Speaking out for the first time, the jury that convicted Bill Cosby at his sexual assault retrial said Monday its decision was influenced only by what happened in court. The youngest member of the panel said the comedian's own words sealed his fate.
Harrison Snyder, 22, said in an interview on ABC's Good Morning America that Cosby's deposition — in which he admitted giving women drugs to have sex with them — was the evidence that made him believe he was guilty.
"I think it was his deposition, really. Mr Cosby admitted to giving these quaaludes to women, young women, in order to have sex with them," Snyder said.
Snyder said it "wasn't an open and shut case," but added he had no doubt the jury made the right decision Thursday in convicting Cosby on three counts of aggravated indecent assault.
The investigation into Cosby was reopened in July 2015 after a federal judge, acting on a request from The Associated Press, unsealed portions of Cosby's deposition testimony from a civil lawsuit he settled with his accuser, Andrea Constand, in 2006 for nearly US$3.4 million. In the testimony, which was read to jurors at both trials, he described giving quaaludes to women before sex in the 1970s. Cosby also described his sexual encounters with Constand, a Temple University women's basketball administrator.

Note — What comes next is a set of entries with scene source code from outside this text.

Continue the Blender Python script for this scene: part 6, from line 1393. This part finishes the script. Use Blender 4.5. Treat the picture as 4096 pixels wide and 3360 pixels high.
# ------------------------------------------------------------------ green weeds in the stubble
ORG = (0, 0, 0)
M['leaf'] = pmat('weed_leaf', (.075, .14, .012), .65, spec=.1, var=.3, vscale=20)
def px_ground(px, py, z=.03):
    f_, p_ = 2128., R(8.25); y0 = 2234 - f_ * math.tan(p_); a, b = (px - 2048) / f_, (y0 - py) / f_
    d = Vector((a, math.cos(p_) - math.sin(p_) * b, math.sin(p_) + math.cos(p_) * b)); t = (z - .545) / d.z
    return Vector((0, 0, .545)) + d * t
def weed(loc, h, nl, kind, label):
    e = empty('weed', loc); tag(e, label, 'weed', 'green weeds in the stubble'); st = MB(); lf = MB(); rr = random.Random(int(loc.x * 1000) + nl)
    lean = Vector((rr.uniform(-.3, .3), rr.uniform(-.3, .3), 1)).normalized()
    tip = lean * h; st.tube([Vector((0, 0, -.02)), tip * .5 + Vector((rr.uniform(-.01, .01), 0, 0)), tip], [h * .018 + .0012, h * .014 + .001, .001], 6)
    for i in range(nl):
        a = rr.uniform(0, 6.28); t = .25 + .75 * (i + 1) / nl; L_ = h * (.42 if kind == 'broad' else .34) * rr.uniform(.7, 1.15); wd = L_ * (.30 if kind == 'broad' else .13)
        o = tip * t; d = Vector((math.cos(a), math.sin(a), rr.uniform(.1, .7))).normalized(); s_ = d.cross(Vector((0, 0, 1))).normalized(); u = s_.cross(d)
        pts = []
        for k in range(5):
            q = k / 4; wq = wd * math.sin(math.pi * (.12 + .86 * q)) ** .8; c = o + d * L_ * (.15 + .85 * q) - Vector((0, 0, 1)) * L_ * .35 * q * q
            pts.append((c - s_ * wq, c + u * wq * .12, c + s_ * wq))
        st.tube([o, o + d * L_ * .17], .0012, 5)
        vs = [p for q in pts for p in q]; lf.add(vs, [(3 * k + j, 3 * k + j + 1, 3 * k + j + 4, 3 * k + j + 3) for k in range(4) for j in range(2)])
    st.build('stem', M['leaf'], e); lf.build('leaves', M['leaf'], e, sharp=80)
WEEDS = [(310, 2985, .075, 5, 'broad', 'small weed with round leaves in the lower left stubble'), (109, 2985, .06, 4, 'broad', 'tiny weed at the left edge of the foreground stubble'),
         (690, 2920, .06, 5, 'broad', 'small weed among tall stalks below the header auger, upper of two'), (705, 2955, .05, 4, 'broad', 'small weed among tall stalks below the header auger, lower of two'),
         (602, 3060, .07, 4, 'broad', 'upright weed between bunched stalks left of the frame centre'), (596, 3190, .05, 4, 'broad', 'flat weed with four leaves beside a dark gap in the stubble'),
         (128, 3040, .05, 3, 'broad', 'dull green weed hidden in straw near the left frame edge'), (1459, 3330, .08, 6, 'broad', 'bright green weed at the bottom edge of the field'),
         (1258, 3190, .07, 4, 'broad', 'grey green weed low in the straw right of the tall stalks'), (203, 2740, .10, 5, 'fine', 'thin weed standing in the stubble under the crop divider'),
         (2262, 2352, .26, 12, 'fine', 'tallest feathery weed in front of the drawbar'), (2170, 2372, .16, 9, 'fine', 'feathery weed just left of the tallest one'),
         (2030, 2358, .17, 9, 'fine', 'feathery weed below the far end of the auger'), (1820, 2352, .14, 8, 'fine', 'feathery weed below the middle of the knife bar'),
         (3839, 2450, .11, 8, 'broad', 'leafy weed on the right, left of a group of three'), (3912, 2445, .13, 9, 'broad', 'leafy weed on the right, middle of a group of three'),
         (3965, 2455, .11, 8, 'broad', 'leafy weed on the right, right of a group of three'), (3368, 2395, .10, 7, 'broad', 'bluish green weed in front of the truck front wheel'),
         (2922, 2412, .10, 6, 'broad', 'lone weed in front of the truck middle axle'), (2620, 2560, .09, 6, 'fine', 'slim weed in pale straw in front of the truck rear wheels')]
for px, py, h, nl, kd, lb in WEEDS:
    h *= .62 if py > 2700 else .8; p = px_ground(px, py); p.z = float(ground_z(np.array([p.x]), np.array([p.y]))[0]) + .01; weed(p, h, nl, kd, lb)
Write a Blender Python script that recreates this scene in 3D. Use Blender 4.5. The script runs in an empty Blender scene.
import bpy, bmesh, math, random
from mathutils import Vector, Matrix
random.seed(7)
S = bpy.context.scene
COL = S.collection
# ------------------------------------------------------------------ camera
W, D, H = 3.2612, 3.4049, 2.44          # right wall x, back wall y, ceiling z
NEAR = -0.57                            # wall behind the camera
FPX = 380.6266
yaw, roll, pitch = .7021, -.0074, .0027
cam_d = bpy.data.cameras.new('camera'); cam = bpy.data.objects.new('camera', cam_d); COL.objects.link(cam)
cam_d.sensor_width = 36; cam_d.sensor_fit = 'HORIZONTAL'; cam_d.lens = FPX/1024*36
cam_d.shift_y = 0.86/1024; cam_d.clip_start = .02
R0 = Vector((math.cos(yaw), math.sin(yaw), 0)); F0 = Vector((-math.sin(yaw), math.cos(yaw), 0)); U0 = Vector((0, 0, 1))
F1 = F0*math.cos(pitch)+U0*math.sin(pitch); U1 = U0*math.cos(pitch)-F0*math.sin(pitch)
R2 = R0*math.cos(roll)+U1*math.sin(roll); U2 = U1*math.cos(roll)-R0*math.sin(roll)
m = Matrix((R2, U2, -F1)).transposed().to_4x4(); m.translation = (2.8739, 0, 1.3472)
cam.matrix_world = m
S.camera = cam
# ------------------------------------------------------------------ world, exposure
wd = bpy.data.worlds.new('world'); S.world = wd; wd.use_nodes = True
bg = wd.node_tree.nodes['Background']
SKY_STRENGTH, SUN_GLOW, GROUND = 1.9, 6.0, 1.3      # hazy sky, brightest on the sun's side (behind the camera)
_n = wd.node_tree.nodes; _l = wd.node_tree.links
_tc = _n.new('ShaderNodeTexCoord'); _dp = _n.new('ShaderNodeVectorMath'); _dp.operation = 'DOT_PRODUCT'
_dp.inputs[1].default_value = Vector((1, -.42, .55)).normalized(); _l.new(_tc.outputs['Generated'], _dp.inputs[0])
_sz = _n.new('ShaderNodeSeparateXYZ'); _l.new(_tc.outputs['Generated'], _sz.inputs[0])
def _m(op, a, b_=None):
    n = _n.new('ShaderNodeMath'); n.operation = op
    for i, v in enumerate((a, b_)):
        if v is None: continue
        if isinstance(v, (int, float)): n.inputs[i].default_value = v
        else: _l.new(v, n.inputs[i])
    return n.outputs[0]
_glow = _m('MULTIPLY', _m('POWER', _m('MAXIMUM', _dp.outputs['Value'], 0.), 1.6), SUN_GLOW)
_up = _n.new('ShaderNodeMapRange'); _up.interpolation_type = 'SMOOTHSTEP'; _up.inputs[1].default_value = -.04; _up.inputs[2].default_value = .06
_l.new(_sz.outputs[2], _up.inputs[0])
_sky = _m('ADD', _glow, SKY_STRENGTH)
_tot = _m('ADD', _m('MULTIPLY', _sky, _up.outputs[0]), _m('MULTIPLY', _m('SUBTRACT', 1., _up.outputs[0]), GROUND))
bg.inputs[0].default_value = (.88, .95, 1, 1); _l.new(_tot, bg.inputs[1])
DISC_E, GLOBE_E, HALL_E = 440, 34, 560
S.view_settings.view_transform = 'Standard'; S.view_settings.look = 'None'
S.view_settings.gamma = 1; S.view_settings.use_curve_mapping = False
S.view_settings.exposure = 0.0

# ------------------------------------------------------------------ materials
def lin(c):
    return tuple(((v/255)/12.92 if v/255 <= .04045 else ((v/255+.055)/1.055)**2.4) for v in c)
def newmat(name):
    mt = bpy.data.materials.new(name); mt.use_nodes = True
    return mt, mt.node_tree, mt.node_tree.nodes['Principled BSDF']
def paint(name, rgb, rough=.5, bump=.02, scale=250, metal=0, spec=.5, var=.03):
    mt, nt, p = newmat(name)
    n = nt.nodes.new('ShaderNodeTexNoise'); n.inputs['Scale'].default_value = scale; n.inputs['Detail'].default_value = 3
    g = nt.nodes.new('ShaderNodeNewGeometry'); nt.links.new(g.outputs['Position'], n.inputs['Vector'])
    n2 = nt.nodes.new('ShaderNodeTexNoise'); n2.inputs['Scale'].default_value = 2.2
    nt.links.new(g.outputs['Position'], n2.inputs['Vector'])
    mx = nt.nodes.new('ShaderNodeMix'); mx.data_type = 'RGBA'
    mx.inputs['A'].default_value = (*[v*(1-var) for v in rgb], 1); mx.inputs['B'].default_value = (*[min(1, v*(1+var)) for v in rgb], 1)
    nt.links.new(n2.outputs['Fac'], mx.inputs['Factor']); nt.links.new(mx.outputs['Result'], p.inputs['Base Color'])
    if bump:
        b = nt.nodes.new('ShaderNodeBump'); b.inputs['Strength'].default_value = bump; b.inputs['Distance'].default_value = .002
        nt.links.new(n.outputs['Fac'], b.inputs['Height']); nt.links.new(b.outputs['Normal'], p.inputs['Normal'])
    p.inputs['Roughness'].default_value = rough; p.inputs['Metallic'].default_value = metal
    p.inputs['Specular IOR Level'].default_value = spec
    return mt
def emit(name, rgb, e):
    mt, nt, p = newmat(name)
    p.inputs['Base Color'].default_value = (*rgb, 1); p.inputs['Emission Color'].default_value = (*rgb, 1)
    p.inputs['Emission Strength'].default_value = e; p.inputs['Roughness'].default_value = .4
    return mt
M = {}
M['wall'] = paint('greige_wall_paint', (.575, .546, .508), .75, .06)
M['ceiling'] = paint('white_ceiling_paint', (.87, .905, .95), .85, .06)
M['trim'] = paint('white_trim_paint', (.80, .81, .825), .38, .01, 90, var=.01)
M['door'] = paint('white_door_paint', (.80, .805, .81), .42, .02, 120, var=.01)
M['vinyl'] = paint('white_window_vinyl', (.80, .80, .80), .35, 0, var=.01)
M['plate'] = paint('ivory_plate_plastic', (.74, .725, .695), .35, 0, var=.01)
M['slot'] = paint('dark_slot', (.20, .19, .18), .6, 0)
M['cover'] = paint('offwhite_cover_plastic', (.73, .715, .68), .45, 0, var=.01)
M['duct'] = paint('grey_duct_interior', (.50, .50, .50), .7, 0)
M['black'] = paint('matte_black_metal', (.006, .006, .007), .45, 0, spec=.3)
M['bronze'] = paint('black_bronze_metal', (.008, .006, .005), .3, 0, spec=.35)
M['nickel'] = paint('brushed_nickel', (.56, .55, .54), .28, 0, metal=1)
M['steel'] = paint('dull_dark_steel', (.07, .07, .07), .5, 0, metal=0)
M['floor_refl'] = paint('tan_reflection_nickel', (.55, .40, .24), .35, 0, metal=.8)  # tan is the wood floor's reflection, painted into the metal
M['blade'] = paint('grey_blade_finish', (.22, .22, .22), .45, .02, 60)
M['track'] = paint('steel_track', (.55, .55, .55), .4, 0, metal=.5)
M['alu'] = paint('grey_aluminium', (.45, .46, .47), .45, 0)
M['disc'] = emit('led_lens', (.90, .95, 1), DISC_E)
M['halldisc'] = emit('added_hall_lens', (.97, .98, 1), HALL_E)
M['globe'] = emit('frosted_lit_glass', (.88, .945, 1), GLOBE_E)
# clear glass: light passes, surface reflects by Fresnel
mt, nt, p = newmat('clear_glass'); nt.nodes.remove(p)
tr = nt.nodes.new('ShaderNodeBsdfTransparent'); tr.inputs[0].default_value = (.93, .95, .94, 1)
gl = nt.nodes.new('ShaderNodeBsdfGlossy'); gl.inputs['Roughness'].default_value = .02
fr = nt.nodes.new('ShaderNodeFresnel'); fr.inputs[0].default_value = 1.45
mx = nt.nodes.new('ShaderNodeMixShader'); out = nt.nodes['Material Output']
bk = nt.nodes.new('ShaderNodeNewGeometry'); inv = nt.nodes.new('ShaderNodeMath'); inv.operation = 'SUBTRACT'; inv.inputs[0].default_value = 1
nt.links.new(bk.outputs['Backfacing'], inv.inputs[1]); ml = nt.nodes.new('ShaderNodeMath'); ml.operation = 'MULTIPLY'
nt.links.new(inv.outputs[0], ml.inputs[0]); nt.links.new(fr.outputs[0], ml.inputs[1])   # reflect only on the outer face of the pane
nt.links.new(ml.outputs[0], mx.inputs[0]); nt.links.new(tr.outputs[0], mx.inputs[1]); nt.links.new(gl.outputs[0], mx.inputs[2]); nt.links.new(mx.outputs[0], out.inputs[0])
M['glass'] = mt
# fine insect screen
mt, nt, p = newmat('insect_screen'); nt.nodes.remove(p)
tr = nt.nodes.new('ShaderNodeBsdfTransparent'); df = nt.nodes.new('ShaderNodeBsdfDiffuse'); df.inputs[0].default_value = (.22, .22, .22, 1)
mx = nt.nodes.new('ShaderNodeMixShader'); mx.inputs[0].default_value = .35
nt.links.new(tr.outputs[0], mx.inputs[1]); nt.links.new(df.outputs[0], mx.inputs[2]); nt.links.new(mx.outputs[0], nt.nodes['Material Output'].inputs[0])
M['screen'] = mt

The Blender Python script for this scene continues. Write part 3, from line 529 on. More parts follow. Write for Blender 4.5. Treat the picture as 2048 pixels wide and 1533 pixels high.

Five other women testified at the retrial that Cosby had drugged and molested them as well, but Snyder said they weren't a factor in his decision.
"I don't think it really necessarily mattered that these other five women were here because he said it himself that he used drugs for other women," he said.
The Cosby jury issued a statement saying its decision was not influenced in any way by factors other than what was seen and heard in the courtroom. Race and the #MeToo movement against sexual misconduct were never discussed, according to the statement, obtained by NBC's Today show.
"After thoughtful and meticulous consideration of the information and evidence provided to us, we came to our unanimous verdict," the jury said. "Not once were race or the #metoo movement ever discussed, nor did either factor into our decision, as implied in various media outlets."
Cosby, 80, is now a prisoner in his own suburban Philadelphia home and faces the prospect of spending the rest of his life behind bars as he awaits sentencing, likely within the next three months. His publicist has declared his conviction a "public lynching," and his lawyers have vowed to appeal.
"This is what they wanted," Cosby told the New York Post's Page Six after his conviction. He referred to prison as "that place."
The Post said it also interviewed Cosby last year during his first trial, which ended in a mistrial because of a hung jury. But the newspaper agreed to hold his comments while his case wound through the courts.
Cosby said he rejected a plea deal that would have required him to serve house arrest and register as a sex offender — a claim rejected by the DA's office last year, when Cosby's side first made it, and again on Monday.
"We never offered Mr Cosby a plea deal at any time. We were confident in our evidence and were focused on proceeding to trial," District Attorney Kevin Steele's spokeswoman, Kate Delano, said Monday.
Cosby also seemed to compare himself to Nelson Mandela, the imprisoned anti-apartheid leader who later became South African's first black president.
"I think back to the time when Camille and I went to visit Nelson Mandela in South Africa. He was a free man, but I remember when we met him at Robben Island where he had been in a prison for all of those years. I sat in that cell where he lived, and I saw how he lived . . . what he had to eat to live and what he went through. So, if they send me to that place, then that's what they will do, and I will have to go there."
It wasn't the first time Cosby referenced Mandela. A photo of Cosby and Mandela was displayed in at least one of Cosby's shows in 2015, at a time when sexual assault accusations against the comedian were mounting.